90’ların ortalarında sokağa ilk çıktığımız zamanlarda Ela gözlerini sevdiğim dilber, Ağrı dağından uçtum gibi aşk dolu şarkılar söylerken polis gösteri yürüyüş kanununa muhalefetten gözaltına alırdı bizleri. Yani duruşumuzun kendisi zaten politik bir ifadeye dönüşüyordu engellenemezcesine, çünkü karşılaşmamışlardı böyle bir şeyle daha önce. Şairin dediği gibi, insan yaşadığı yere benzer ya tanığıyız biz de kaderimiz olan bu coğrafyanın.

O yüzden, Roboski’ye bombalar düşerken bizim de nasibimize, Turgut Uyar üstadın 70 yılında kaleme aldığı divanından Yokuş Yol’a şiirindeki ‘Kürdistan’da ve Muş Tatvan yolunda bir yer kanar’ dizelerini müziklemek düştü.

Bu nedenle kaçamazsın Cumartesi Annelerinden,  kaçamazsın yanan ormanlardan. Yanında duracaksın, bu kadar faili meçhulun olduğu yerde, insanların kör ve sağır olduğu bu pazarda.  Berfo anaya, o yaşarken yazdığım ‘Öpsem alsam asırlık kederini’ şarkısının bir kaydı yokken gittiğim her yerde bunu paylaşma isteğini nasıl anlatabilirim ki!

Gezi direnişinin sembolü haline gelmiş fotoğraflardan birinde, müziğin şiddete karşı direnişine de şahit olduk sizinle birlikte. O fotoğrafın çekildiği anda hangi şarkıyı çalıyordunuz ve bu şarkı neyi anlatıyordu tam karşınızda duran panzer ve polislere?

Siya Siyabend’de birlikte çaldığımız sevgili dostum Hakan Ozboz’un bestesi Hayyam’ı çalarak arkamdaki insanların tedirginliğini almaya çalışıp bir arada durmaya çağırıyordum.

İstanbul sokaklarına aşina olan bir müzisyen olarak, sokaklarda direniş boyunca gördüğünüz manzarayı nasıl özetlersiniz? Günlük hayatın dışına çıkıp direniş alanı haline gelen sokaklarda ne gördünüz?

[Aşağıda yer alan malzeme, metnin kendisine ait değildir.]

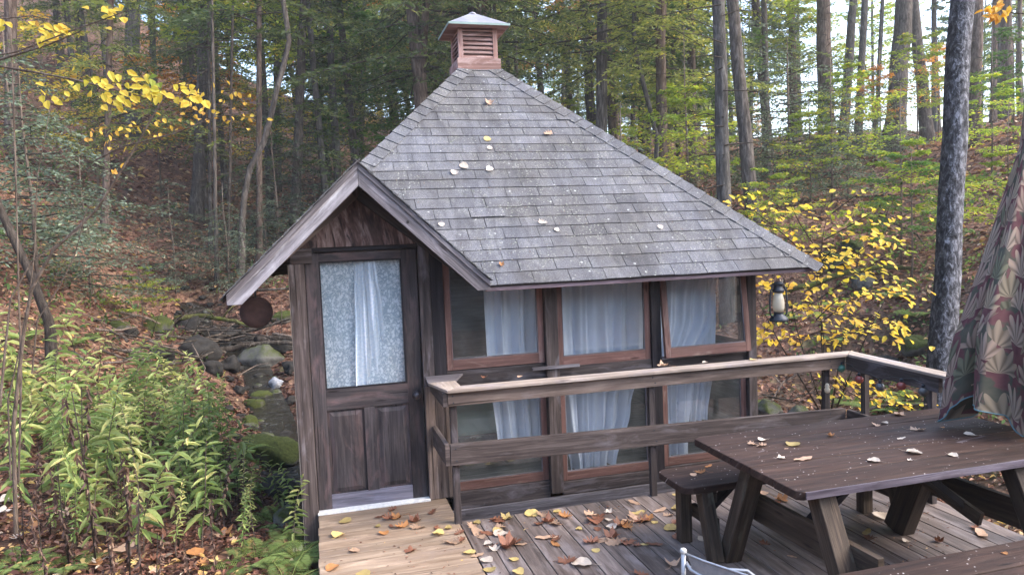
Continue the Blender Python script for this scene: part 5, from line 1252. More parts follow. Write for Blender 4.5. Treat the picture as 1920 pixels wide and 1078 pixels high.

Gezi sürecinde öyle bir şey oldu ki, eskiden Dolapdere ve Nişantaşı’nda dolaşırken yanında faça taşıyan insanların hepsi Gezi parkında birbirlerine ekmek su veriyorlardı. Öyle bir şey oldu ki, ölüm gibi insanları birleştiren bir şey olmadan, insanlar birlikte durmayı becerdi. Bu devrimdir. İnsanlar bedenlerinde devrimi duydu, geçmiş olsun onlara!

Müzisyenlik hayatınızın geri kalanına yine sokaklarda mı devam edeceksiniz? Sokakta insanlarla birebir temas kurarak yapmak istediğiniz ve verdiğiniz mesaj nedir?

Öncelikle sokak müzisyeni aralığına hapsedilmek istemem, müzisyenim ben. Kış günü Kürt inşaat işçilerinin şantiyesinin yatakhanesinde de çalarım gitarımı, sazımı; bir üniversite amfisinde de, ya da otostopla düştüğüm yoldaki bir handa da veya stüdyoda da… Ama isterim ki paranın hükmünün olmadığı yaylalarda çalayım hep.